Blockchain Comes to Asset-Backed Debt With First Bonds in Sight

Bonds backed by car loans and mortgages are the latest corner of finance poised to adopt technology commonly used for cryptocurrencies like Bitcoin.

Securitization specialists at law firms including Morgan, Lewis & Bockius LLP and DLA Piper say the first blockchain-based transactions could come as early as this year. Both companies are sending partners to discuss the role of so-called blockchain in a panel discussion on the issue at the annual Global ABS conference in Barcelona on Wednesday.

“There’s a lot of hype about blockchain, but I am working on actual deals right now,” said Matthew Duncan, a partner and head of Morgan, Lewis & Bockius’s London-based securitization practice, who expects to see the first blockchain securitization by mid-2019. “Securitization will change fundamentally.”

Blockchain was designed to keep a digital ledger of information and may be suitable for ABS market where notes are typically backed by thousands of individual loans, involving reams of data and multiple intermediaries. Its enthusiasts say every part of a securitization’s life-cycle, from originating loans to structuring a deal and selling notes to investors, can be improved by the technology.

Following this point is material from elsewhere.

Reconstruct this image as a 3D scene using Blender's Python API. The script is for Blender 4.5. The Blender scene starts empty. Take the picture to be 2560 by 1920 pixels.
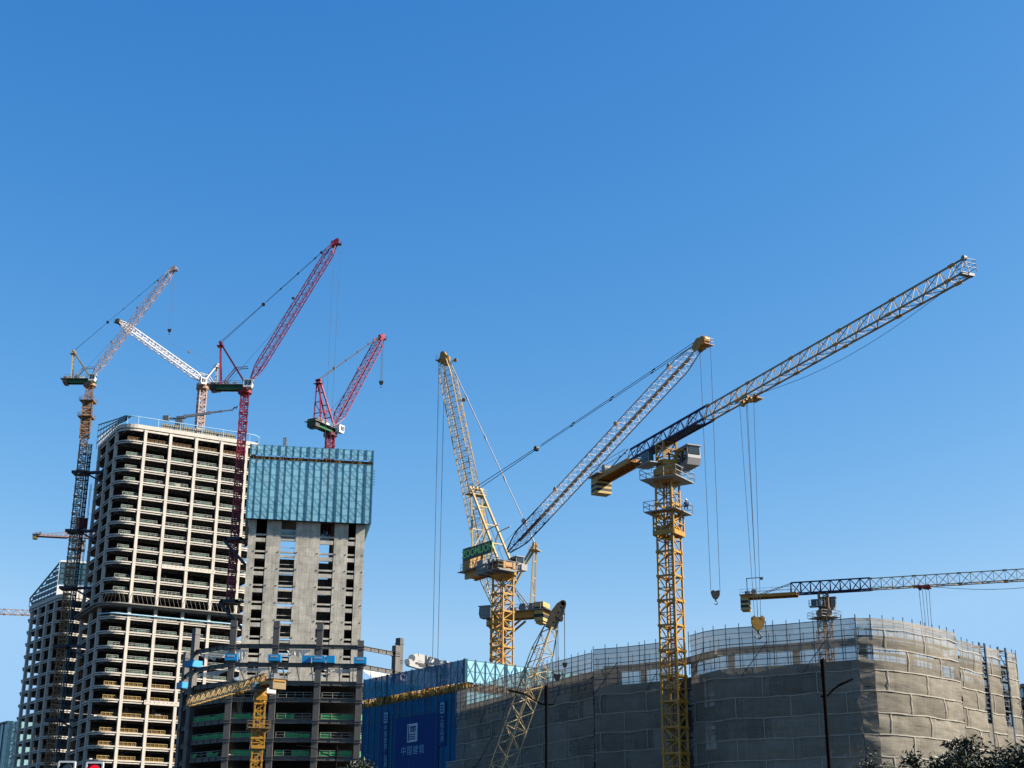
import bpy, math, random
from mathutils import Vector, Matrix
V = Vector
R = math.radians
random.seed(7)
SC = bpy.context.scene
COL = SC.collection

# ---------------------------------------------------------------- camera
FPX, PITCH, ROLL, EYE = 3650.0, R(19.5), R(0.3), 1.6
cp, sp, cr_, sr_ = math.cos(PITCH), math.sin(PITCH), math.cos(ROLL), math.sin(ROLL)
cam = bpy.data.cameras.new("camera")
cam.sensor_width = 36.0
cam.lens = 36.0 * FPX / 2560.0
cam.clip_start = 0.1
cam.clip_end = 6000.0
camo = bpy.data.objects.new("camera", cam)
COL.objects.link(camo)
X0, U0, F0 = V((1, 0, 0)), V((0, -sp, cp)), V((0, cp, sp))
ax, ay, az = X0 * cr_ + U0 * sr_, -X0 * sr_ + U0 * cr_, -F0
M = Matrix(((ax.x, ay.x, az.x, 0), (ax.y, ay.y, az.y, 0), (ax.z, ay.z, az.z, EYE), (0, 0, 0, 1)))
camo.matrix_world = M
SC.camera = camo

# ---------------------------------------------------------------- light
SUN_EL = R(34.0)
SUN_H = V((1.0, -0.12, 0)).normalized()
SUN_AZ = math.atan2(SUN_H.x, SUN_H.y)
world = bpy.data.worlds.new("World")
SC.world = world
world.use_nodes = True
wn = world.node_tree
bg = wn.nodes['Background']
sky = wn.nodes.new('ShaderNodeTexSky')
sky.sky_type = 'NISHITA'
sky.sun_disc = False
sky.sun_elevation = SUN_EL
sky.sun_rotation = SUN_AZ
sky.altitude = 50
sky.air_density = 1.0
sky.dust_density = 0.6
sky.ozone_density = 3.0
SKY_GAIN = 2.83                      # the exposure set below, as a factor
sep = wn.nodes.new('ShaderNodeSeparateColor')
com = wn.nodes.new('ShaderNodeCombineColor')
wn.links.new(sky.outputs[0], sep.inputs[0])
for ch, pw, kk, mx_ in ((0, 2.1, 8.4, .222), (1, 1.15, 2.04, .355), (2, 0.66, 1.42, .53)):   # contrast of the clear autumn sky, channel by channel
    prev = sep.outputs[ch]
    for op, val in (('MULTIPLY', 0.1), ('MINIMUM', mx_), ('POWER', pw), ('MULTIPLY', kk / (0.1 * SKY_GAIN))):
        nd = wn.nodes.new('ShaderNodeMath')
        nd.operation = op
        nd.inputs[1].default_value = val
        wn.links.new(prev, nd.inputs[0])
        prev = nd.outputs[0]
    wn.links.new(prev, com.inputs[ch])
wn.links.new(com.outputs[0], bg.inputs[0])
bg.inputs[1].default_value = 0.1
sl = bpy.data.lights.new("sun", 'SUN')
sl.energy = 5.0
sl.angle = R(0.5)
sl.color = (1.0, 0.91, 0.78)
so = bpy.data.objects.new("sun", sl)
COL.objects.link(so)
sdir = V((SUN_H.x * math.cos(SUN_EL), SUN_H.y * math.cos(SUN_EL), math.sin(SUN_EL)))
so.rotation_euler = sdir.to_track_quat('Z', 'Y').to_euler()
so.location = (100, -50, 200)
SC.view_settings.view_transform = 'Standard'
SC.view_settings.look = 'None'
SC.view_settings.gamma = 1.0
SC.view_settings.exposure = 1.5

# ---------------------------------------------------------------- photo measurements -> metres
def ray(px, py):
    u = (px - 1280) / FPX
    v = (960 - py) / FPX
    x = cr_ * u - sr_ * v
    y = sr_ * u + cr_ * v
    return V((x, cp - sp * y, sp + cp * y))

def at(px, py, Y):
    r = ray(px, py)
    k = Y / r.y
    return V((r.x * k, Y, EYE + r.z * k))

def at_h(px, py, Z):
    r = ray(px, py)
    k = (Z - EYE) / r.z
    return V((r.x * k, r.y * k, Z))

def on_plane(px, py, P, d):
    """point of the sight line lying in the vertical plane through P with horizontal direction d"""
    n = V((-d.y, d.x, 0))
    r = ray(px, py)
    k = (V((P.x, P.y, 0)).dot(n)) / V((r.x, r.y, 0)).dot(n)
    return V((r.x * k, r.y * k, EYE + r.z * k))

# ---------------------------------------------------------------- mesh builder
ORG = {}

class MB:
    def __init__(s):
        s.v, s.f, s.m = [], [], []

    def add(s, vs, fs, mi=0):
        b = len(s.v)
        s.v += [tuple(p) for p in vs]
        s.f += [tuple(b + i for i in f) for f in fs]
        s.m += [mi] * len(fs)

    def obox(s, c, a, b, d, mi=0):
        c, a, b, d = V(c), V(a), V(b), V(d)
        vs = [c + a * i + b * j + d * k for k in (-1, 1) for j in (-1, 1) for i in (-1, 1)]
        s.add(vs, [(0, 2, 3, 1), (4, 5, 7, 6), (0, 1, 5, 4), (2, 6, 7, 3), (0, 4, 6, 2), (1, 3, 7, 5)], mi)

    def bar(s, p, q, w, h=None, up=(0, 0, 1), mi=0):
        p, q = V(p), V(q)
        h = w if h is None else h
        x = q - p
        if x.length < 1e-6:
            return
        n = x.normalized()
        up = V(up)
        if abs(n.dot(up)) > 0.97:
            up = V((1, 0.3, 0))
        sd = n.cross(up).normalized()
        u2 = sd.cross(n)
        s.obox((p + q) / 2, x / 2, sd * w / 2, u2 * h / 2, mi)

    def tube(s, pts, r, n=6, mi=0, caps=True, r1=None):
        pts = [V(p) for p in pts]
        rings = []
        for i, p in enumerate(pts):
            t = (pts[min(i + 1, len(pts) - 1)] - pts[max(i - 1, 0)]).normalized()
            up = V((0, 0, 1)) if abs(t.z) < 0.95 else V((1, 0.2, 0))
            a = t.cross(up).normalized()
            b = a.cross(t)
            rr = r if r1 is None else r + (r1 - r) * i / (len(pts) - 1)
            rings.append([p + (a * math.cos(2 * math.pi * k / n) + b * math.sin(2 * math.pi * k / n)) * rr for k in range(n)])
        vs = [p for g in rings for p in g]
        fs = [(i * n + k, i * n + (k + 1) % n, (i + 1) * n + (k + 1) % n, (i + 1) * n + k)
              for i in range(len(pts) - 1) for k in range(n)]
        if caps:
            fs += [tuple(range(n - 1, -1, -1)), tuple((len(pts) - 1) * n + k for k in range(n))]
        s.add(vs, fs, mi)

    def prism(s, poly, z0, z1, mi=0):
        n = len(poly)
        vs = [(p[0], p[1], z0) for p in poly] + [(p[0], p[1], z1) for p in poly]
        fs = [tuple(range(n - 1, -1, -1)), tuple(range(n, 2 * n))]
        fs += [(k, (k + 1) % n, n + (k + 1) % n, n + k) for k in range(n)]
        s.add(vs, fs, mi)

    def slab(s, poly, z0, z1, side=0, cap=1):
        n = len(poly)
        vs = [(p[0], p[1], z0) for p in poly] + [(p[0], p[1], z1) for p in poly]
        s.add(vs, [tuple(range(n - 1, -1, -1)), tuple(range(n, 2 * n))], cap)
        s.f += [tuple(len(s.v) - 2 * n + i for i in (k, (k + 1) % n, n + (k + 1) % n, n + k)) for k in range(n)]
        s.m += [side] * n

    def disc(s, c, axis, r, t, n=14, mi=0):
        c, axis = V(c), V(axis).normalized()
        s.tube([c - axis * t / 2, c + axis * t / 2], r, n, mi)

    def quad(s, a, b, c, d, mi=0):
        s.add([a, b, c, d], [(0, 1, 2, 3)], mi)

    def plate(s, pts, nrm, t, mi=0):
        pts = [V(p) for p in pts]
        o = V(nrm).normalized() * t / 2
        n = len(pts)
        vs = [p - o for p in pts] + [p + o for p in pts]
        fs = [tuple(range(n - 1, -1, -1)), tuple(range(n, 2 * n))]
        fs += [(k, (k + 1) % n, n + (k + 1) % n, n + k) for k in range(n)]
        s.add(vs, fs, mi)

    def build(s, name, mats, parent=None, smooth=False):
        if not isinstance(mats, (list, tuple)):
            mats = [mats]
        org = V((0, 0, 0))
        if parent is not None:
            org = ORG[parent.name]
        elif s.v:
            xs, ys, zs = zip(*s.v)
            org = V(((min(xs) + max(xs)) / 2, (min(ys) + max(ys)) / 2, min(zs)))
        me = bpy.data.meshes.new(name)
        me.from_pydata([V(p) - org for p in s.v], [], s.f)
        for m in mats:
            me.materials.append(m)
        if len(mats) > 1:
            me.polygons.foreach_set('material_index', s.m)
        if smooth:
            me.polygons.foreach_set('use_smooth', [k != 1 for k in s.m])
        me.update()
        o = bpy.data.objects.new(name, me)
        COL.objects.link(o)
        ORG[o.name] = org
        if parent is not None:
            o.parent = parent
        else:
            o.location = org
        return o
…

The technology may prove to be a “game changer” for capital markets, making it easier for securities to be issued and traded more efficiently, said Nicholas Curmi, who heads the securitization practice at Maltese law firm GANADO Advocates and is also speaking on the blockchain panel in Barcelona. It’s also under scrutiny by participants in other branches of finance, including leveraged loans and bank bonds.

Putting transaction data on a blockchain will increase its reliability, reduce the need for reconciliation and increase the speed with which the information is transmitted to the market, according to Eli Stern, New York-based principal in EY’s structured finance practice and a fourth speaker on the panel.

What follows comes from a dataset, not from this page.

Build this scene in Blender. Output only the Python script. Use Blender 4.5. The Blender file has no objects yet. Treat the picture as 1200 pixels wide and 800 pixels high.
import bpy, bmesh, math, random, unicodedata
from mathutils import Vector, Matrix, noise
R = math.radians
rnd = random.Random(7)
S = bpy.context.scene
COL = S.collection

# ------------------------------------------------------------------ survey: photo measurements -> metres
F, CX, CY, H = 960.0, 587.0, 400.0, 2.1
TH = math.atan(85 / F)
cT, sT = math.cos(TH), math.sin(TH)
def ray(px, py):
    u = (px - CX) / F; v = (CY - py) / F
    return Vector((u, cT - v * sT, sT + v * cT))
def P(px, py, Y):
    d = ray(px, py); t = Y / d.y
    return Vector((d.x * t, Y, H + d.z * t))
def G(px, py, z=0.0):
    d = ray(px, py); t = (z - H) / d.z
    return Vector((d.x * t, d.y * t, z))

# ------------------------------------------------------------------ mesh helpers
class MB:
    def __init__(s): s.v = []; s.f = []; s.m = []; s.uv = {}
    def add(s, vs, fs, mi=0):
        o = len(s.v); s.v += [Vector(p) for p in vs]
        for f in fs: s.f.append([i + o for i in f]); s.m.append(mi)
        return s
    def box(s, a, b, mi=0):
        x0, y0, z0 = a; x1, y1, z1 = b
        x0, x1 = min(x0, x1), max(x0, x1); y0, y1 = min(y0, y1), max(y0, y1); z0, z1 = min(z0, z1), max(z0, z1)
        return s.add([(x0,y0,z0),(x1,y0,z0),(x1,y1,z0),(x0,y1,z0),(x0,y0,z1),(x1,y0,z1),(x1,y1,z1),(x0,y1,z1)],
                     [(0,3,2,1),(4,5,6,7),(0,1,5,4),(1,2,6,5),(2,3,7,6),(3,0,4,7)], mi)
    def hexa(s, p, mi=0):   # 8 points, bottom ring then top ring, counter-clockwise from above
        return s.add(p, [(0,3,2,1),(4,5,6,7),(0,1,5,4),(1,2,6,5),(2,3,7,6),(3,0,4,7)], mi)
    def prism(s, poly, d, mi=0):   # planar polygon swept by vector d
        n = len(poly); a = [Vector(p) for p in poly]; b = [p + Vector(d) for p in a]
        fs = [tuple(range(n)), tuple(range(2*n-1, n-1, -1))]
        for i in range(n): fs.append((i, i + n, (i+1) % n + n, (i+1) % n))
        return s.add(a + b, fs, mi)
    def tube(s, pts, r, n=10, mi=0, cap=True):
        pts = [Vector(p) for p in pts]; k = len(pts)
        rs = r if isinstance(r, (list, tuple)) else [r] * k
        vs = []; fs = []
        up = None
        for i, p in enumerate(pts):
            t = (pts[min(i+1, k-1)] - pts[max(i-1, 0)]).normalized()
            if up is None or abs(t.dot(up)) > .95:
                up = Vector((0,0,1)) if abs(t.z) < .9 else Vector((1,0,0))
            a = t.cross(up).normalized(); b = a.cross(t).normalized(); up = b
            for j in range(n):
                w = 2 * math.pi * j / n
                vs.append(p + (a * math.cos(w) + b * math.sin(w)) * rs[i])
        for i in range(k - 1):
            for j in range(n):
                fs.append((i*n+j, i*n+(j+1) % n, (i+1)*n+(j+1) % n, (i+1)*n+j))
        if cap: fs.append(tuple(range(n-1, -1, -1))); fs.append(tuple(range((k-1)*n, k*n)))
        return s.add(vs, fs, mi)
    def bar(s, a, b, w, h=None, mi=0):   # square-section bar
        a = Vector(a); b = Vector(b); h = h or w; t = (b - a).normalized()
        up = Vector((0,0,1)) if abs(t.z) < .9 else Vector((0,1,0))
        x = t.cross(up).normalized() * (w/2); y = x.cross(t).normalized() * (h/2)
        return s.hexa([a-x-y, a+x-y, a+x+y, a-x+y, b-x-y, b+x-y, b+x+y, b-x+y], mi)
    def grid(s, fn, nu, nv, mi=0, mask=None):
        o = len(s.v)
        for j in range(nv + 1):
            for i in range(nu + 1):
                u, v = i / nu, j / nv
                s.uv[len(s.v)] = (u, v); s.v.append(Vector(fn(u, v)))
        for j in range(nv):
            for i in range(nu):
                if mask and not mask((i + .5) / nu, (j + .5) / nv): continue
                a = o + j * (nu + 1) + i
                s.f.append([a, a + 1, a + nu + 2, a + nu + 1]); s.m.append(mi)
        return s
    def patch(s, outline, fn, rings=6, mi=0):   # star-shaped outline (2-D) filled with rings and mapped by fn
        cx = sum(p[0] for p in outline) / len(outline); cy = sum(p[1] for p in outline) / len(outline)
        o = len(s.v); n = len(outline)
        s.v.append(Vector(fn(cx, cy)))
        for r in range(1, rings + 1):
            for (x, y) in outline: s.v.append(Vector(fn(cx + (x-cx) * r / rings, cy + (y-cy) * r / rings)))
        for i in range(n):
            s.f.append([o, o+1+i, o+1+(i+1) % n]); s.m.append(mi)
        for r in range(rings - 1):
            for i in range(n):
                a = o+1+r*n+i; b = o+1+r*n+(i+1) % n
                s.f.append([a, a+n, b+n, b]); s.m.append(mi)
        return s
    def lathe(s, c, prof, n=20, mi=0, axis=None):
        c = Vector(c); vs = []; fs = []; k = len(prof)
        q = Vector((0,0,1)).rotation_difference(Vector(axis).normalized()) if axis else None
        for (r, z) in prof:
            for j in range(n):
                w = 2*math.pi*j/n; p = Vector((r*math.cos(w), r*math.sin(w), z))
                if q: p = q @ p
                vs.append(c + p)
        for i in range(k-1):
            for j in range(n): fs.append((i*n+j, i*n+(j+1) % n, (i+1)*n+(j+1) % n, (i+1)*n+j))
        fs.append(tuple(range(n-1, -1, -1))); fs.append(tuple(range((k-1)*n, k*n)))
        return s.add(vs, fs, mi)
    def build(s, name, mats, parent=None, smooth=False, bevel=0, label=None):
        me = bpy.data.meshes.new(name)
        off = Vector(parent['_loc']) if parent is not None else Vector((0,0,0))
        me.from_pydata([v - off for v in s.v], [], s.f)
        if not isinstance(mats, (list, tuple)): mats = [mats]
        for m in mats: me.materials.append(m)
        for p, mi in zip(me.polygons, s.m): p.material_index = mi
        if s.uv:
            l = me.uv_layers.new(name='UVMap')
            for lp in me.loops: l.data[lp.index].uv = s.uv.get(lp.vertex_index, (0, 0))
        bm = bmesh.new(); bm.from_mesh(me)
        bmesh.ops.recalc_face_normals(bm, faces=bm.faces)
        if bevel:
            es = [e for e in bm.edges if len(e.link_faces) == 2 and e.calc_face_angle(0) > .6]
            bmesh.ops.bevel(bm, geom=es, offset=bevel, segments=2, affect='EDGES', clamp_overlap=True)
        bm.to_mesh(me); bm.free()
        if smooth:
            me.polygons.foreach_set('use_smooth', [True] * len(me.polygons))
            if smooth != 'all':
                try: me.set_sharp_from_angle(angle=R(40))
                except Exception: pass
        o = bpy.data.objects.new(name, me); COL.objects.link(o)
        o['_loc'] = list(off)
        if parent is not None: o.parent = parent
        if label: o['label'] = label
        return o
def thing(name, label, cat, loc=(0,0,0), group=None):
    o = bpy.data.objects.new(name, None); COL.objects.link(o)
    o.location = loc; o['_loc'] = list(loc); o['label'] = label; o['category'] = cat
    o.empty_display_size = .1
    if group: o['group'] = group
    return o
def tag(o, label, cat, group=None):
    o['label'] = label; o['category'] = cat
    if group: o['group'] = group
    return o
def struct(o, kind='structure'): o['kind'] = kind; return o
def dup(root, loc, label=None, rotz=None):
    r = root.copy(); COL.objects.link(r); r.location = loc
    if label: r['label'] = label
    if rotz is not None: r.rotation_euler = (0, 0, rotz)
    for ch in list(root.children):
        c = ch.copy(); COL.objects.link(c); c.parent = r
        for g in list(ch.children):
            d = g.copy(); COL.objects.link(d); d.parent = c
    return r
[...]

And in a market where investors typically rely on quarterly updates to assess changes in underlying collateral performance, blockchain will increase transparency, said Duncan.

But while shaking up securitizations may reduce costs and improve efficiency, questions remain over how willing buyers and sellers of the debt will be to engage with the technology, said Martin Bartlam, partner and head of international finance at DLA Piper. Bartlam expects the first blockchain-based securitization will be issued this year.

“It’s hard to say how long it will take before blockchain is embraced widely by originators, not because of any question about the working of the technology but because the hardest thing in bringing about change is always the length of time it takes people to adapt,” he said. “Two or three years ago if you talked to banks about blockchain in loan settlement they were very skeptical, but now they are all working on blockchain projects.”